Soparnik is a pie with a filling consisting of chard, onion and parsley. It is traditionally prepared in Poljica, near the Omiš hinterland. Generally prepared in a round shape, soparnik is often served on special occasions.

The dish was frequently referred to as ‘poor dry food’ as it was mostly eaten by the poor citizens of Poljica who could produce very little fresh food. The dish was typically prepared during Lent, All Saints’ Day, Christmas, and several other occasions. Traditionally, it is baked in a stone oven, also known as a komuna, and then covered with embers. Once it’s baked, it is then covered with olive oil and garlic.

Krofne

Serbian or Croatian Krofne
Photo credit: SpeedyGonsales

Krofne are a type of deep-fried donut which are popular in both Croatia and Serbia. They don’t have a round hole in the center like donuts usually found in the US do.

Krofne can be filled with marmalade, chocolate or vanilla custard, and can also be topped with icing sugar, chocolate icing or sprinkles. 

Börek

Burek

Börek (also known as Burek, Byrek or Boureki) covers a range of pastry dishes made by layering thin phyllo dough, with fillings such as cheese, minced meat, spinach and seasonings, along with a creamy egg yogurt mixture which is baked into a crispy and flaky pie-like dish.

Lepinja

Lepinja

Lepinja is a type of Balkan flatbread prepared using three ingredients: salt, flour, and water. Generally accompanied by minced meat (cevapi), it is widely consumed in the Balkan countries.

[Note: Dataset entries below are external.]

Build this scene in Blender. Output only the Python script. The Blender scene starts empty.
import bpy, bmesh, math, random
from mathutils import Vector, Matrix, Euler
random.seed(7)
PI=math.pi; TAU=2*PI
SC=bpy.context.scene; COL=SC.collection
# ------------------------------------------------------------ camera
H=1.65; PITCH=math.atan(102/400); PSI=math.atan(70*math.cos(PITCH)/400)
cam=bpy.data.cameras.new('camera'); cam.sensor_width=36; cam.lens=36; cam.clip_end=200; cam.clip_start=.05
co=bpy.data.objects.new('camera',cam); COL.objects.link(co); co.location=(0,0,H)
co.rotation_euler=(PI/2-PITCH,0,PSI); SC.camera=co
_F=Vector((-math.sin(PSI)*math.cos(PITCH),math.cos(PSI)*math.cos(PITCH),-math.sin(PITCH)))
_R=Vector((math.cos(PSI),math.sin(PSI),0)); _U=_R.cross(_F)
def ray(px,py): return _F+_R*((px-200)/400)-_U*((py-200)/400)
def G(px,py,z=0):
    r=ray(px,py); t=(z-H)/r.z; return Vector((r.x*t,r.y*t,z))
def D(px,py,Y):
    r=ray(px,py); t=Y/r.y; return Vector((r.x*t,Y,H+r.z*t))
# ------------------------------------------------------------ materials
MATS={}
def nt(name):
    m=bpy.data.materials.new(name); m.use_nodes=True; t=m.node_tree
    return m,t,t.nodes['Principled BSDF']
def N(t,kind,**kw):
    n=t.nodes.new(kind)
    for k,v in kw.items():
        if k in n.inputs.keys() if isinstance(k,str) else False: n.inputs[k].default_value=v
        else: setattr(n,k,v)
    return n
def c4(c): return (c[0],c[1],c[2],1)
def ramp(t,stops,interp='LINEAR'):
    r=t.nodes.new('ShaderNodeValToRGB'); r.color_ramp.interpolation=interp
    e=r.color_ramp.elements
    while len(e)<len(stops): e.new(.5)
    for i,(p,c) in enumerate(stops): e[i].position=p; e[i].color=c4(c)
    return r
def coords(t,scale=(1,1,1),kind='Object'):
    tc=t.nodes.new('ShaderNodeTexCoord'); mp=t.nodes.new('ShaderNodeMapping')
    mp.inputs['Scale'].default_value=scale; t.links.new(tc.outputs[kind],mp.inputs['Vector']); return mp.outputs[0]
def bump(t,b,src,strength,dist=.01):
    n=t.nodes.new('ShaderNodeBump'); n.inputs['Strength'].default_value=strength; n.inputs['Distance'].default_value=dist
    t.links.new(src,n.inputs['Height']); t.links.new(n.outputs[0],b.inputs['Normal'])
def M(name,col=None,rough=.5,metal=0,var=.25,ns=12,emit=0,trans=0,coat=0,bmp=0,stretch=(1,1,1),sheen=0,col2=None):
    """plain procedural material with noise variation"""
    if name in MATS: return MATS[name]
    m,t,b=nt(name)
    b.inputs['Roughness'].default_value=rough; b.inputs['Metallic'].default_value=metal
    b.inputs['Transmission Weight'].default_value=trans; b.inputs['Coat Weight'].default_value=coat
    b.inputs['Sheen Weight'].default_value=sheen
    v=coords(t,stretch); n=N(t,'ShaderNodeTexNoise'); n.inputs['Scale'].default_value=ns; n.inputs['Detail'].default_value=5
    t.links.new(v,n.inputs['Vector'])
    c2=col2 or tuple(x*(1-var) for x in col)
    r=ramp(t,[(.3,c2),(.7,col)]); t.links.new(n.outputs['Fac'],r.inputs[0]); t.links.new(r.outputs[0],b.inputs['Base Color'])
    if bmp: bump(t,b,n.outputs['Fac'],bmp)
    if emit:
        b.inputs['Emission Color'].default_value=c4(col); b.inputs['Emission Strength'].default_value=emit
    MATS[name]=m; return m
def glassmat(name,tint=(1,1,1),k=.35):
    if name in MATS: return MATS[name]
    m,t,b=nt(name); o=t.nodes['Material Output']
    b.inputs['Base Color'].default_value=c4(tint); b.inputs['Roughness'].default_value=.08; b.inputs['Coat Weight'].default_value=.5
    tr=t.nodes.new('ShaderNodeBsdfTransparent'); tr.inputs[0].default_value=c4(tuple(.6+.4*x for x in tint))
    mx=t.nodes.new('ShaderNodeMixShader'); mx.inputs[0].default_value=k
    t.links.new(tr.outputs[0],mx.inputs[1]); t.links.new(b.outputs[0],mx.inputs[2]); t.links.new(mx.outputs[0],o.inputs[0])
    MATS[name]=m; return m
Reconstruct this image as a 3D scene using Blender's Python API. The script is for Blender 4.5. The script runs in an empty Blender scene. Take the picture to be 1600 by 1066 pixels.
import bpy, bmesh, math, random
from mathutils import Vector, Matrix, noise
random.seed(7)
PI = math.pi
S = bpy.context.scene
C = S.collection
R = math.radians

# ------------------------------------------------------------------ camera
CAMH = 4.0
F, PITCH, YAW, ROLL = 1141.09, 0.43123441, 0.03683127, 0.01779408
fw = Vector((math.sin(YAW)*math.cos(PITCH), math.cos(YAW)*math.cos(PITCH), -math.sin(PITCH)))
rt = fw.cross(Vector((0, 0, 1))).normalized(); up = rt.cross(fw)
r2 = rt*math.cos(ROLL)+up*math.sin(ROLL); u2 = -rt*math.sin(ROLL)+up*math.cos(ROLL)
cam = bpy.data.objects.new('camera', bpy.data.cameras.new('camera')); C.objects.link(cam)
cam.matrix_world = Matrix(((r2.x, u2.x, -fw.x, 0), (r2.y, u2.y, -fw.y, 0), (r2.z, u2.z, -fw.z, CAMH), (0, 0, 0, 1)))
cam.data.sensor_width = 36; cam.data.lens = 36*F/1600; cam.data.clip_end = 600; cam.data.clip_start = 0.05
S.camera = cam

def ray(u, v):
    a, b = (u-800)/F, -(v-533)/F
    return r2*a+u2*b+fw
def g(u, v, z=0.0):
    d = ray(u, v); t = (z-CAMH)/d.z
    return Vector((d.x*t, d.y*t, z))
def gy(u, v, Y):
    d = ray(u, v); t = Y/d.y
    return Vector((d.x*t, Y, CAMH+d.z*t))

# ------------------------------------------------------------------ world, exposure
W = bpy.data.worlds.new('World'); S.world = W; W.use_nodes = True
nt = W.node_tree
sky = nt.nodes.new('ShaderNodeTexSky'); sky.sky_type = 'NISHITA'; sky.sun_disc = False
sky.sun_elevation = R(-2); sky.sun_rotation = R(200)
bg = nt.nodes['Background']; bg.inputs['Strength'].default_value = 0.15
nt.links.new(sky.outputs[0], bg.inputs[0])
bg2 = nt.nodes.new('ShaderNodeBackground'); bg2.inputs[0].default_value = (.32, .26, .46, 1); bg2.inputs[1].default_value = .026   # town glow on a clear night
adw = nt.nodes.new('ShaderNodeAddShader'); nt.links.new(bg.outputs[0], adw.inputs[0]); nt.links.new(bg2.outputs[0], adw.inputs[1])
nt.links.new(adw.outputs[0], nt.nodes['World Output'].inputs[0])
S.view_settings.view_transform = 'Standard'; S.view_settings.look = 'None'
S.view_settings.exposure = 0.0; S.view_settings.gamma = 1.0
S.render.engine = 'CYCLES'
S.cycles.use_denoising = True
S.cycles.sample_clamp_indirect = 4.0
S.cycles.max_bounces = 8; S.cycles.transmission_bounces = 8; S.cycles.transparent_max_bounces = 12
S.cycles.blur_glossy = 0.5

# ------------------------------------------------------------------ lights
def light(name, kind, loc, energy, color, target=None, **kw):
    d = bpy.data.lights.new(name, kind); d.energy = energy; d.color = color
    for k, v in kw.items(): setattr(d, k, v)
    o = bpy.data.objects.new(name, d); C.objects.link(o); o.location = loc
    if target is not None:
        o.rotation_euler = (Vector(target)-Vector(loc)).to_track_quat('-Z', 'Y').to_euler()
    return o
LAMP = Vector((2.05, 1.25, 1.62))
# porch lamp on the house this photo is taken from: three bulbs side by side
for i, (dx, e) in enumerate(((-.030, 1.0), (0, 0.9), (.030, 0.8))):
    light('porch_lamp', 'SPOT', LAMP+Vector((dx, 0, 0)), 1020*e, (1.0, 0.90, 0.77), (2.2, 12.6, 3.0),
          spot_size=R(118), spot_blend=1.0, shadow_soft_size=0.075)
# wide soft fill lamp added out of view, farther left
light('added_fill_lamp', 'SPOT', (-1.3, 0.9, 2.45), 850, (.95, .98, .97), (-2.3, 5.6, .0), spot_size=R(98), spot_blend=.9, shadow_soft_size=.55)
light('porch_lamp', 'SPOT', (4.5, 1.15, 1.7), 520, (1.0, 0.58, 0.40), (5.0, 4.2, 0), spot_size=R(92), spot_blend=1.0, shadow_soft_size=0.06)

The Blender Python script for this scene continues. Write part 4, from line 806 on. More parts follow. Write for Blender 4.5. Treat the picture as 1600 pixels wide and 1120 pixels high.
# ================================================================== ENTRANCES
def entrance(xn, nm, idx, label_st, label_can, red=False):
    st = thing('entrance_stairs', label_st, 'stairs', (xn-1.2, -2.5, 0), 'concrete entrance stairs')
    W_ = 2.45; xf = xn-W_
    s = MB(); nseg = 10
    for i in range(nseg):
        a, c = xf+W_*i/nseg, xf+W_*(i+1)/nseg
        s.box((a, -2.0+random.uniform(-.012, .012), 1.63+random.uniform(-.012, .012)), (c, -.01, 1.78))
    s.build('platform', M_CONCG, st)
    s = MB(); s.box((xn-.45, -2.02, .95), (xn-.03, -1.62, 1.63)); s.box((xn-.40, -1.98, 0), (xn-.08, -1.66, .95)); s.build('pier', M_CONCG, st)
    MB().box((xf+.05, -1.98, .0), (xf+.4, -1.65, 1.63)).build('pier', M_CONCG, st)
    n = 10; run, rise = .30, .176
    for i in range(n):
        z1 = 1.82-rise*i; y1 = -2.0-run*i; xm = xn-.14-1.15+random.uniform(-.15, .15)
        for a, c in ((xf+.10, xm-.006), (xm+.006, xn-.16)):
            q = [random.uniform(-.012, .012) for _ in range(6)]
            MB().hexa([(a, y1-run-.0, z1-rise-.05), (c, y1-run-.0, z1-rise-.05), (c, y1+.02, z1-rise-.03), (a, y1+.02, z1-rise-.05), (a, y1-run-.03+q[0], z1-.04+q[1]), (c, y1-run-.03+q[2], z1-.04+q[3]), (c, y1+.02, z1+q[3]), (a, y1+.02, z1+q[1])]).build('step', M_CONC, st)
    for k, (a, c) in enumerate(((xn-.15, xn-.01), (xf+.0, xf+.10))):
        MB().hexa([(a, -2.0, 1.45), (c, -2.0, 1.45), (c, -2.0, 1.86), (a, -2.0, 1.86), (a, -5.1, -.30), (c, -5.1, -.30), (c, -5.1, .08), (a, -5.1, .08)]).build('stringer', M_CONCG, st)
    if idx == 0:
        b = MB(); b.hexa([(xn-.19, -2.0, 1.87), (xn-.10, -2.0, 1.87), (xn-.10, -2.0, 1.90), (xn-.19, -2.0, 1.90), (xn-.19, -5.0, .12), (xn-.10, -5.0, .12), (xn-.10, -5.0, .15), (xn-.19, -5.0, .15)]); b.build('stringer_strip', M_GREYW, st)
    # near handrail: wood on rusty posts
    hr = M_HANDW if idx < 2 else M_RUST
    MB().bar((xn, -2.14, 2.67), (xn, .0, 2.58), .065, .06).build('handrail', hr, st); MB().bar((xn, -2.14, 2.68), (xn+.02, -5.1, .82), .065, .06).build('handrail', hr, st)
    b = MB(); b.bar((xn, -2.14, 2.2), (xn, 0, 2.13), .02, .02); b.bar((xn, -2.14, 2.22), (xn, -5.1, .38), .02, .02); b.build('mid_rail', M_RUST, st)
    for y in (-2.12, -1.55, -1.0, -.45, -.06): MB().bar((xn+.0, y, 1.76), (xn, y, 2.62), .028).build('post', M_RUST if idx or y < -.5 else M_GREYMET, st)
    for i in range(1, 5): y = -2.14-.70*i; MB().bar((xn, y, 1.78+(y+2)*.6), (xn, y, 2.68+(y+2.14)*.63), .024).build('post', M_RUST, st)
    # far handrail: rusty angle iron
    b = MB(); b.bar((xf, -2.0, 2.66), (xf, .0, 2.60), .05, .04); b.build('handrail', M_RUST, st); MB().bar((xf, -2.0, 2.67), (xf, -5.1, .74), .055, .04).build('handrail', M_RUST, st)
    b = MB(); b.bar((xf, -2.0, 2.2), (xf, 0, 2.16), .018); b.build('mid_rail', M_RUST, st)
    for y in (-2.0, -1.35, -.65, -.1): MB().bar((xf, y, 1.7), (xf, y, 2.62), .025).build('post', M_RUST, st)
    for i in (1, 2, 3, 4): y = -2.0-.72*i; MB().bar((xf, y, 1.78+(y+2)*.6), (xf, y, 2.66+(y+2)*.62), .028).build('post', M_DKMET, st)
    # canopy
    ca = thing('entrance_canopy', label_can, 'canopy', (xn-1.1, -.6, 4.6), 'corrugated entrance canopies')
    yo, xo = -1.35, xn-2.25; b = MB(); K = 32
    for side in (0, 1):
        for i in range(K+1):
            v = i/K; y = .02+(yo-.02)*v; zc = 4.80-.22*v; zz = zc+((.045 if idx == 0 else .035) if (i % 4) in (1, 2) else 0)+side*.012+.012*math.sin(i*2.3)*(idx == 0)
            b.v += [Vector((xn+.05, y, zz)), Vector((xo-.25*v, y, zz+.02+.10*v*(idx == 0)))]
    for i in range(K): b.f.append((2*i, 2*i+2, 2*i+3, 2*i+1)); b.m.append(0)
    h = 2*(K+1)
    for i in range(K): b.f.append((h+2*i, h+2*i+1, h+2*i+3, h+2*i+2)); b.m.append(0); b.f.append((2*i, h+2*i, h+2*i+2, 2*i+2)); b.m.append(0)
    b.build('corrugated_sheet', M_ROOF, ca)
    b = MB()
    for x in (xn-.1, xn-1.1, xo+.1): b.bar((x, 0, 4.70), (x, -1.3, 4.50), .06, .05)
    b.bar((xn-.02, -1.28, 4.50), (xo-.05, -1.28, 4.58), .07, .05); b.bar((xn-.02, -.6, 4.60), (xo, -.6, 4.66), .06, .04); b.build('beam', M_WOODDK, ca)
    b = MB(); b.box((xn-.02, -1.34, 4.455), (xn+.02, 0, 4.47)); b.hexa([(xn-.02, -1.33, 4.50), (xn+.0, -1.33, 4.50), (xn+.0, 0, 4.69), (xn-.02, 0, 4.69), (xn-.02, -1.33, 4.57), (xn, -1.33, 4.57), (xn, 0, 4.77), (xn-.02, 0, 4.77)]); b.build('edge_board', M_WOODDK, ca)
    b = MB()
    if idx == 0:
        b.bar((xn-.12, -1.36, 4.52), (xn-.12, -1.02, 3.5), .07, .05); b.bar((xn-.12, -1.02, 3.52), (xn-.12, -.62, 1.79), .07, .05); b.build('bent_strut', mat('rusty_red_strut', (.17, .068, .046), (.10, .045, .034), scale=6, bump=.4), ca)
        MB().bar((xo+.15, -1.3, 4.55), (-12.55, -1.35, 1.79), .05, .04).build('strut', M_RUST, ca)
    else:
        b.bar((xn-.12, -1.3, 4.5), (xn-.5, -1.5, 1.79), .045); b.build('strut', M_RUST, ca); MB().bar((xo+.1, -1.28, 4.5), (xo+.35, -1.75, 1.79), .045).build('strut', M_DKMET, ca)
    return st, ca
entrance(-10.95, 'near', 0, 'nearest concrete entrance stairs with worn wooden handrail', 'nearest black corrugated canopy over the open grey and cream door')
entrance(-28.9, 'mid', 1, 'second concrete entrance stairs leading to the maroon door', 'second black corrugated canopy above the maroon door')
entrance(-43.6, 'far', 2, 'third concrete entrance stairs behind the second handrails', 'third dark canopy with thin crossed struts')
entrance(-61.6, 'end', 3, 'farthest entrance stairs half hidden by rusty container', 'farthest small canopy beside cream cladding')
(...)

Lepinja is normally baked at a high temperature, which gives the bread its golden-brown crust. It is usually served at almost all picnics or barbecue meetings and can be served with vegetarian or meat garnishes.

Brudet

Brudet served with bread

Brudet is a fish stew made with a tomato-based sauce and a combination of different fish and shellfish. It is flavored with onions, garlic, herbs, wine or vinegar.

The ingredients are added to the pot in sequence, layering the ingredients as the time is right and then letting them all cook together in a one pot method. It is usually served with polenta or bread.